The scheduling algorithm may need to be more sophisticated. This depends on the types of applications running and how greedy they are. Do they yield themselves or are they forced to. That kind of thing. This is more a question of what your processes want, or expect. A RTOS will have more complex scheduling than a desktop.
Threads should have an affinity to one core, because 2 threads in one process can execute in parallel ... but not at the same real-time on the same core. Putting them on different cores allows them to really-run-in-parallel. Also caching can be optimized for core affinity. This is really a mix of your thread implementation and scheduler. The sched may want to ensure threads are started at the same time on cores, rather than ad-hoc to reduce the amount of time threads wait on eachother and things. If your thread library is user-space, maybe it assigns core, or lets the scheduler decide based on capacity or recent deaths.

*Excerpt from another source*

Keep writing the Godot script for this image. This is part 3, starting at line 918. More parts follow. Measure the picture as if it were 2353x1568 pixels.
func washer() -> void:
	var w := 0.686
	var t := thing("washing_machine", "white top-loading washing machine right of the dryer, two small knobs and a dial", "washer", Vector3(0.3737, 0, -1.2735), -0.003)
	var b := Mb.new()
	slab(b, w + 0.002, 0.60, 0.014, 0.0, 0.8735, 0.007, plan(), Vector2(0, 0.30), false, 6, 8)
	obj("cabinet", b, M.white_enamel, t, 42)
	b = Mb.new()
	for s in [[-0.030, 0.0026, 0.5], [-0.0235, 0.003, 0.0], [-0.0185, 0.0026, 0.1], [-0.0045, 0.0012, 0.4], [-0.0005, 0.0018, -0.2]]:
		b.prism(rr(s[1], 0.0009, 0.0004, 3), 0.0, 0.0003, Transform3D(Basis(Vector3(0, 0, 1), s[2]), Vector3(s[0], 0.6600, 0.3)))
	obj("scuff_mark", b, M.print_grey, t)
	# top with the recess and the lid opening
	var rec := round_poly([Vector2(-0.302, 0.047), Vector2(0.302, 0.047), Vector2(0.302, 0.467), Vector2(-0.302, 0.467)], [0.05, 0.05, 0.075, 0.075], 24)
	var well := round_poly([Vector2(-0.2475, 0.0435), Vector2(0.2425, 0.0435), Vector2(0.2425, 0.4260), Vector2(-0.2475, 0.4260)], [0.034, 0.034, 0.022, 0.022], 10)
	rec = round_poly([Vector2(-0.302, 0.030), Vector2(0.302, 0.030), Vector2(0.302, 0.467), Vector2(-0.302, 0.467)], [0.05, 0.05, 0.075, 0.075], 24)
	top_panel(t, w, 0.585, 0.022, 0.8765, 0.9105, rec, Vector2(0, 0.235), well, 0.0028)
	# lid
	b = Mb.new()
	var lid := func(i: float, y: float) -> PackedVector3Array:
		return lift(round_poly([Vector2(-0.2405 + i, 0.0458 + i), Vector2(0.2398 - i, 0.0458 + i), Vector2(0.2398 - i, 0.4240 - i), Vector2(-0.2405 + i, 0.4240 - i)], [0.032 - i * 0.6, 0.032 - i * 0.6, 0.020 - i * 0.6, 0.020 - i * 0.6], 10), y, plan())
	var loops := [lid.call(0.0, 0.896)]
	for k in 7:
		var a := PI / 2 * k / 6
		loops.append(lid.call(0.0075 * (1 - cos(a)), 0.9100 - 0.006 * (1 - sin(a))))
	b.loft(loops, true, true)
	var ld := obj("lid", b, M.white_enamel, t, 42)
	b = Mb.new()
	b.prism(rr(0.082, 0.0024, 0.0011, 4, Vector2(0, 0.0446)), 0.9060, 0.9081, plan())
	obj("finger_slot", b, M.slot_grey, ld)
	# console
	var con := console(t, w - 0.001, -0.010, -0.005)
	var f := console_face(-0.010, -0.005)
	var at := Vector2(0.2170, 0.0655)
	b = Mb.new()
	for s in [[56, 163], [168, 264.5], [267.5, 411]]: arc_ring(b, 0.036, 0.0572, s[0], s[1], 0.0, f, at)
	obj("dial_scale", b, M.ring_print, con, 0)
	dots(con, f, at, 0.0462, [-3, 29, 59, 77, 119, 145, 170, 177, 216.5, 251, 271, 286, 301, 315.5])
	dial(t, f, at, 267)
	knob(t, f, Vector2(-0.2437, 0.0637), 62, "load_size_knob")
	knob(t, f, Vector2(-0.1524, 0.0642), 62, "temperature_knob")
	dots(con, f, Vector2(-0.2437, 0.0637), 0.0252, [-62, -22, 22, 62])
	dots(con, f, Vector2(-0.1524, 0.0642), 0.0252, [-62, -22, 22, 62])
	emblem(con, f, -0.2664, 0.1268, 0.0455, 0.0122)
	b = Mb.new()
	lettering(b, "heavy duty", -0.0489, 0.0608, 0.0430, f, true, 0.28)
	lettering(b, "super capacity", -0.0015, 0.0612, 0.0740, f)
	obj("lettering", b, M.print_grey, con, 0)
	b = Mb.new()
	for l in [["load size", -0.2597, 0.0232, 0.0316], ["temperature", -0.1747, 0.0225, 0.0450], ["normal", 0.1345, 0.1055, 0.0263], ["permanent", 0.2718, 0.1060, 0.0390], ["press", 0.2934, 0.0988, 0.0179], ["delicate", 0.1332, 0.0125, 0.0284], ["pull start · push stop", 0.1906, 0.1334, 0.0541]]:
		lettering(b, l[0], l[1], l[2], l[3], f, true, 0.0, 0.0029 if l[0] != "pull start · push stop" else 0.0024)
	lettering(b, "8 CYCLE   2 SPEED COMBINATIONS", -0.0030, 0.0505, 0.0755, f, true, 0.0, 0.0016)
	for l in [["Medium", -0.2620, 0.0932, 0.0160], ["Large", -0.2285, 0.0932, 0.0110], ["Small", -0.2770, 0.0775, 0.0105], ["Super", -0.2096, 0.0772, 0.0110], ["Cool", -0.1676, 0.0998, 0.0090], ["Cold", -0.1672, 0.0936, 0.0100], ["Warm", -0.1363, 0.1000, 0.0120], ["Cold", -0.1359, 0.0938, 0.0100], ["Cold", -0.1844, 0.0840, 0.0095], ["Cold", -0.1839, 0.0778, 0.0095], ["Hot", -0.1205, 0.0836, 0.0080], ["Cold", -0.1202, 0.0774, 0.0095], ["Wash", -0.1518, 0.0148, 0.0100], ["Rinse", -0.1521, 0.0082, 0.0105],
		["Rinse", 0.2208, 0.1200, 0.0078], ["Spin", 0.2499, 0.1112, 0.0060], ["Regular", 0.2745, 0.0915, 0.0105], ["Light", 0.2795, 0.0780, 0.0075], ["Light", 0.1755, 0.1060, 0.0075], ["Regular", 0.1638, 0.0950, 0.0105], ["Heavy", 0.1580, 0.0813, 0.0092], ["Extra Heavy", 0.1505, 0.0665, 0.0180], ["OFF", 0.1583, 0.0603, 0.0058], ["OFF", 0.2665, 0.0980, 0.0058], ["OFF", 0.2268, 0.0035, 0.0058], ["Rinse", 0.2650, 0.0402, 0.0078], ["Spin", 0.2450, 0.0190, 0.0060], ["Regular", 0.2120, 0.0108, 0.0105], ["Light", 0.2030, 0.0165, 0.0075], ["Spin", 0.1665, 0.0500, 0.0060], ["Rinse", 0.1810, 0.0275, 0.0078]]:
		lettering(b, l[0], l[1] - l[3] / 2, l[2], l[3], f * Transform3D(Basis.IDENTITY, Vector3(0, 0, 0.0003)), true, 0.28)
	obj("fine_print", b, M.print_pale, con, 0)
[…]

Scalability is often a kernel limit (which can be arbitrary). In Linux, if I recall, the limits are due to static sizing of arrays that hold CPU information structs in the scheduler. Hence they are a fixed size. This can be changed by recompiling the kernel. Most good scheduling algorithms will support a very large number of cores. As your core or processor count gets higher, you need to be careful that you don't fragment a processes execution too much. If a program has 2 threads, try and schedule them in close-time-proximity because causation may exist (through shared data) between them.
You also need to decide how your threads are implemented, and how a process is represented (be it heavy or lightweight) in the kernel. Are threads kernel managed? user-space managed? These things all have an impact on scheduler design. Look at how POSIX threads are implemented in various operating systems. There is just so much for you to think about :)
in short there are not really any straight-cut answers to where the logic does, or should reside. It is all down to design, application expectation, time-constraints (on the programs) and so on.
Hope this helps, I am not an expert here however.